Характерно, что изучение греческого языка и эллинской культуры являлось базовым компонентом классического курса образования в XIX в. в Англии. В этом смысле симптоматично основание в 1773 г. в Лондоне Общества любителей древностей (Society of Dilettanti).

Важно отметить, что в Англии XIX в. была особенно популярна древнегреческая модель. Так, война с Францией обусловила особый социокультурный контекст, на фоне которого происходили глубокие изменения в восприятии античной традиции. В конце XVIII века интерес к республиканскому Риму был более острым, чем к Греции. Идеалы Рима были понятны и приемлемы для большинства представителей образованного английского общества. После разгоревшейся во Франции революции, затронувшей все слои общества, и ее неудовлетворительных результатов, на первый план выдвинулась культурная модель Древней Греции. Доверие к революции как методу обновления общества и достижения всеобщего блага было подорвано последовавшим террором, французской экспансией, диктатурой Наполеона. В такой ситуации духовной несвободы английскому интеллектуалу требовалась иная культурная модель, нежели республиканский Рим Давида. Либералы подобно У. Годвину не могли более связывать свои надежды на достижение гармоничного общества с радикальными действиями или парламентскими реформами.
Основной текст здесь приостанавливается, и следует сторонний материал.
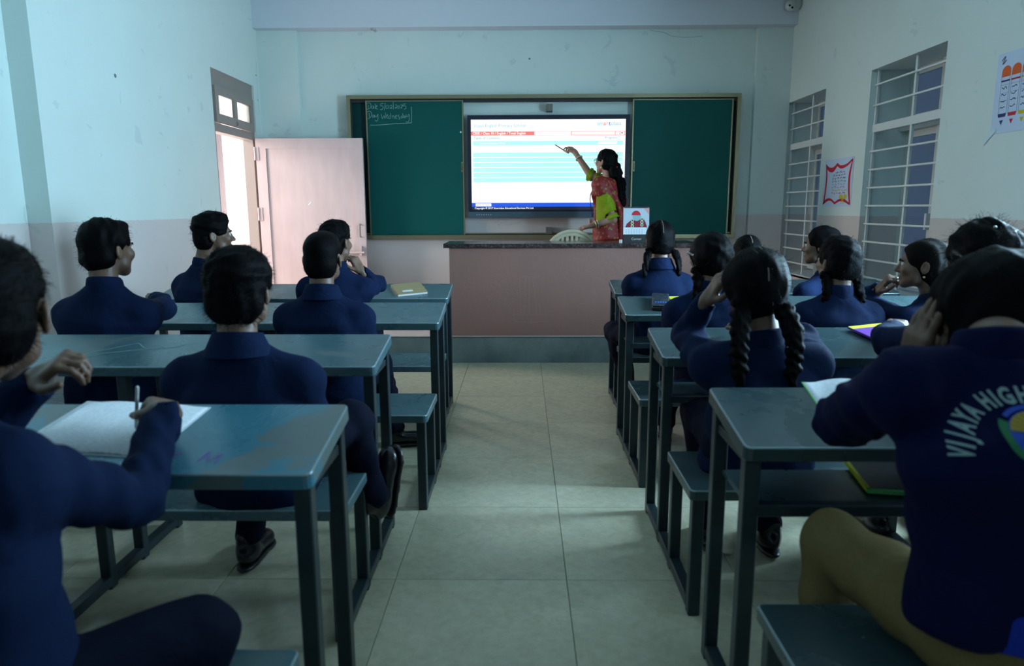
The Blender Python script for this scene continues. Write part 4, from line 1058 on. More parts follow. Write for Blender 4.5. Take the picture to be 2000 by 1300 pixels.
        if g('collar', True):
            q = MB(); n = 36; vs = []; fs4 = []
            up = unit(g('cup', neck0 - nb + V3(0, 0, .12))); uu = unit(lat - up * (lat @ up)); vv = np.cross(up, uu)
            c0 = nb + .006 * fwd - up * .012
            prof = [(.064, -.018), (.066, .012), (.062, .034), (.058, .040), (.053, .034), (.053, 0)]
            if g('collar') == 'fold': prof = [(.088, -.020), (.085, -.010), (.072, .020), (.064, .040), (.058, .042), (.053, .034), (.053, 0)]
            for r, z in prof:
                for i in range(n):
                    a = 2 * math.pi * i / n; fr = max(0, math.sin(a)); bk = max(0, -math.sin(a))
                    vs.append(c0 + s * (uu * r * 1.08 * math.cos(a) + vv * (r * 1.0 * math.sin(a)) + up * (z * (1 + .15 * bk) - .055 * fr ** 2)))
            for j in range(len(prof) - 1):
                for i in range(n): fs4.append((j * n + i, j * n + (i + 1) % n, (j + 1) * n + (i + 1) % n, (j + 1) * n + i))
            q.add(vs, fs4); cm = mesh('collar', q.v, q.f, g('cm', jm), q.m, True); put('collar', cm, jo)
    # ---------------- trousers, socks, shoes
    if 'kL' in sp:
        legs = [(-1, V3(*sp['kL']), V3(*sp['aL']), g('fL', (0, 1, 0)), g('uL', (0, 0, 1))), (1, V3(*sp['kR']), V3(*sp['aR']), g('fR', (0, 1, 0)), g('uR', (0, 0, 1)))]
        P_ = [hip] + [q for l in legs for q in l[1:3]]
        F = Field(np.min(P_, 0) - .17, np.max(P_, 0) + .15, .012)
        F.add(ellip(hip + V3(0, .02, -.02), np.array((.165, .13, .085)) * s), 0.0001)
        F.add(loft(hip + V3(0, 0, -.03), hip + tors * .38, lat, [0, .5, 1], [.165, .158, .14], [.13, .118, .10]), .03)
        for sx, k_, a_, fd, ud in legs:
            hj = hip + lat * sx * .085 * s + V3(0, 0, -.012)
            F.add(warp(cone(hj, k_, .085 * s, .068 * s), .006, 30, seed + 3), .03); F.add(warp(cone(k_, a_ + (k_ - a_) * .06, .064 * s, .050 * s), .007, 30, seed + 4), .015)
        to2 = put('trousers', F.mesh('trousers', g('trousers', 'trouser_navy')))
        for sx, k_, a_, fd, ud in legs:
            q = MB(); q.tube([a_ + (k_ - a_) * .22, a_], [.040 * s, .034 * s], 14); so_ = put('sock', mesh('sock', q.v, q.f, 'sock', q.m, True))
            if g('stripe'):
                for t in (.085, .12):
                    q = MB(); q.tube([a_ + (k_ - a_) * t, a_ + (k_ - a_) * (t + .015)], .0405 * s, 14); put('stripe', mesh('stripe', q.v, q.f, 'sock_stripe', q.m, True), so_)
            fdv = unit(fd); udv = unit(np.array(ud, float) - fdv * (np.array(ud, float) @ fdv)); sd_ = np.cross(fdv, udv)
            F = Field(a_ - .27, a_ + .27, .0085); W_ = lambda a, b, c: a_ + fdv * a + sd_ * b + udv * c
            Mx = np.stack([fdv, sd_, udv], 1)
            F.add(ellip(W_(-.02, 0, -.035), (.055, .034, .04), Mx), .0001); F.add(ellip(W_(.07, 0, -.045), (.105, .040, .032), Mx), .03); F.add(ellip(W_(.125, 0, -.052), (.055, .044, .026), Mx), .02); F.add(cone(W_(-.005, 0, -.02), W_(-.008, 0, .018), .042, .042), .02)
            sl = W_(.05, 0, -.072); F.cut(rbox(sl - udv * .05, (.25, .15, .05), Mx, .001), .003)
            sh_ = put('shoe', F.mesh('shoe', 'shoe_leather'))
            F = Field(a_ - .27, a_ + .27, .0085)
            F.add(ellip(W_(-.02, 0, -.078), (.058, .036, .05), Mx), .0001); F.add(ellip(W_(.07, 0, -.078), (.11, .043, .05), Mx), .02); F.add(ellip(W_(.13, 0, -.078), (.055, .047, .05), Mx), .02)
            F.cut(rbox(W_(.05, 0, .028), (.3, .15, .1), Mx, .001), .003); F.cut(rbox(W_(.05, 0, -.188), (.3, .15, .1), Mx, .001), .003)
            put('sole', F.mesh('sole', 'black_plastic'), sh_)
    # ---------------- hair
    hk = g('hair', 'short'); hh = .0062 if h < .007 else .0075
    F = Field(hc - .26 * s, hc + .22 * s, hh)
    E = lambda q, r: ellip(HP(*q), np.array(r) * s, M)
    amp = g('hairamp', .003); fz = g('hairfr', 75)
    if hk == 'short':
        t_ = g('top', 1.0)
        hw = g('hw', 1.0)
        F.add(warp(E((0, -.014, .046), (.080 * hw, .102, .084 * t_)), amp, fz, seed), .0001)
        F.add(warp(E((0, -.050, -.020), (.073 * hw, .060, .075)), amp * .6, fz, seed + 1), .02)
        F.add(warp(E((0, .032, .088), (.060, .050, .036 * t_)), amp * 1.3, fz, seed + 2), .02)
        for sx in (-1, 1): F.cut(E((sx * .085, .0, -.035), (.024, .032, .052)), .006)
        F.cut(E((0, .118, -.004), (.080, .062, .078)), .012); F.cut(E((0, -.03, -.142), (.09, .09, .06)), .012)
    else:
        F.add(warp(E((0, -.016, .036), (.084, .105, .090)), amp, fz, seed), .0001)
        F.add(warp(E((0, -.045, -.018), (.082, .072, .080)), amp, fz, seed + 1), .02)
        if g('full'): F.add(warp(E((0, -.02, .02), (.100, .105, .098)), amp * 1.4, fz, seed + 7), .02)
        if hk == 'low': F.add(warp(E((0, -.075, -.075), (.078, .060, .07)), amp, fz, seed + 2), .03)
        if hk == 'bun': F.add(warp(E((0, -.115, -.02), (.05, .045, .05)), amp, fz, seed + 2), .01)
        if hk == 'tied':
            for p, q, r1, r2 in g('tail'): F.add(warp(cone(HP(*p), HP(*q), r1 * s, r2 * s), amp * 1.6, fz, seed + 4), .02)
        F.cut(E((0, .118, -.014), (.082, .070, .088)), .02)
        for sx in (-1, 1): F.cut(E((sx * .090, .010, -.035), (.022, .024, .034)), .006)
    hme = F.mesh('hair', g('hairmat', 'hair'))
    # flyaway strands rooted in the hair surface
    nst = g('strands', 700); rs = np.random.RandomState(seed + 50)
    if nst:
        nv = len(hme.vertices); co = np.empty(nv * 3, np.float32); hme.vertices.foreach_get('co', co); co = co.reshape(-1, 3)
        no = np.empty(nv * 3, np.float32); hme.vertices.foreach_get('normal', no); no = no.reshape(-1, 3)
        q = MB(); dn = M @ V3(0, -.4, -1)
        for i in rs.choice(nv, nst):
            p = co[i]; nn = no[i]; Ls = g('slen', .018) * rs.uniform(.5, 1.6); tg = unit(rs.normal(size=3) * .5 + nn * (.6 if hk != 'short' else .35) + dn * (.6 if hk != 'short' else .45))
            sd = unit(np.cross(tg, nn + .01)) * .00055; p1 = p + tg * Ls * .5 + nn * Ls * .18; p2 = p + tg * Ls + dn * Ls * .2
            q.add([p - sd - nn * .002, p + sd - nn * .002, p1 + sd * .8, p1 - sd * .8, p2], [(0, 1, 2, 3), (3, 2, 4)])
        sm = mesh('s', q.v, q.f, g('hairmat', 'hair'), q.m)
        bm = bmesh.new(); bm.from_mesh(hme); bm.from_mesh(sm); bm.to_mesh(hme); bm.free(); bpy.data.meshes.remove(sm)
    ho = put('hair', hme); out['hair'] = ho
    if g('parting'):
        rxy = (.105, .128 - .002); q = MB(); L_ = []; R2_ = []
        for a in np.linspace(R(60), R(g('parting')), 16):
            y_ = -.016 + .1075 * math.cos(a); z_ = .036 + .0925 * math.sin(a)
            if g('full'): y_ = -.02 + .1085 * math.cos(a); z_ = .022 + .1045 * math.sin(a)
            L_.append(HP(-.0022, y_, z_)); R2_.append(HP(.0022, y_, z_))
        n = len(L_); q.add(L_ + R2_, [(i, n + i, n + i + 1, i + 1) for i in range(n - 1)]); put('hair_parting', mesh('hair_parting', q.v, q.f, 'scalp', q.m), ho)
    for k, br in enumerate(g('braids', ())):
        pts = catmull(br[0], 9); r = br[1]; F = Field(np.min(pts, 0) - .06, np.max(pts, 0) + .06, .0065)
        acc = 0; last = pts[0]; j = 0
        for i, p in enumerate(pts):
            acc += np.linalg.norm(p - last); last = p
            if acc >= j * r * .62:
                tg = unit(pts[min(i + 1, len(pts) - 1)] - pts[max(i - 1, 0)]); sd = unit(np.cross(tg, V3(0, 1, 0))); sg = 1 if j % 2 else -1
                rr = r * (1 - .25 * i / len(pts)); c_ = p + sd * sg * rr * .48
                Mb = np.stack([unit(sd * sg + tg * .8), unit(np.cross(unit(sd * sg + tg * .8), V3(0, 1, 0))), V3(0, 1, 0)], 1); Mb[:, 2] = np.cross(Mb[:, 0], Mb[:, 1])
                F.add(warp(ellip(c_, (rr * 1.05, rr * .70, rr * .9), Mb), .0028, 140, seed), .008); j += 1
        if br[2] > 0:
            p = pts[-1]; F.add(warp(cone(p, p + V3(0, 0, -br[2]), r * .8, r * .25), .004, 110, seed), .01)
        put('braid', F.mesh('braid', g('hairmat', 'hair')), ho)
    return out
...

Альтернатива виделась скорее во внутренних глубоких изменениях человеческой природы, реализации свободы не в действии, но в мысли. Именно идеалы Афинской полисной демократии приобрели актуальность и преимущество перед образцами республиканского Рима. Римская республика являла собой вдохновляющий пример гражданского общества и личной ответственности, но ее граждане не были отмечены («награждены», по словам философов XVIII века) широтой либеральных взглядов. В свою очередь Афины были родиной Академии, Сократа, Платона и Эпикура, разъясняющих различные грани понимания идеальной свободы.

Характерными чертами древнего грека были стремление к интеллектуальной насыщенности и обособленность, причем эти качества развивались в мире, где преобладал человек действия. Такое положение было истинно и в лучшую пору, пору расцвета Афин. Платон, Сократ и Аристофан были привлекательны для Пикока именно тем, в какое время им пришлось жить и творить. Пикок обнаруживал глубинные связи между своим временем и временем названных философов и комедиографа, временем, которое вынуждало к критическому осмыслению окружающей действительности. Эпоха постепенного упадка греческой цивилизации, когда в афинском искусстве преобладал римский практицизм и стремление к прогрессу, как они это понимали, выдвинула на первый план имена иных гениальных борцов с неискоренимыми пороками общества. Одним из них был пользовавшийся особенной благосклонностью у Пикока Лукиан, который сатирически высмеял издержки государственной религии в изящных, остроумных диалогах. На основании многочисленных комментариев, ссылок и цитат в романах и письмах[3] заметим, что среди латинских авторов Пикока привлекали те, которые отдавали должное греческой традиции, например, Лукреций, Петроний и другие.

А. В. Михайлов отмечает, что античность на рубеже XVIII–XIX веков считалась не просто историческим прошлым, она воспринималась как «культурно-жизненная совокупность своих, не разрешенных до конца, по-прежнему актуальных проблем» [72: 113].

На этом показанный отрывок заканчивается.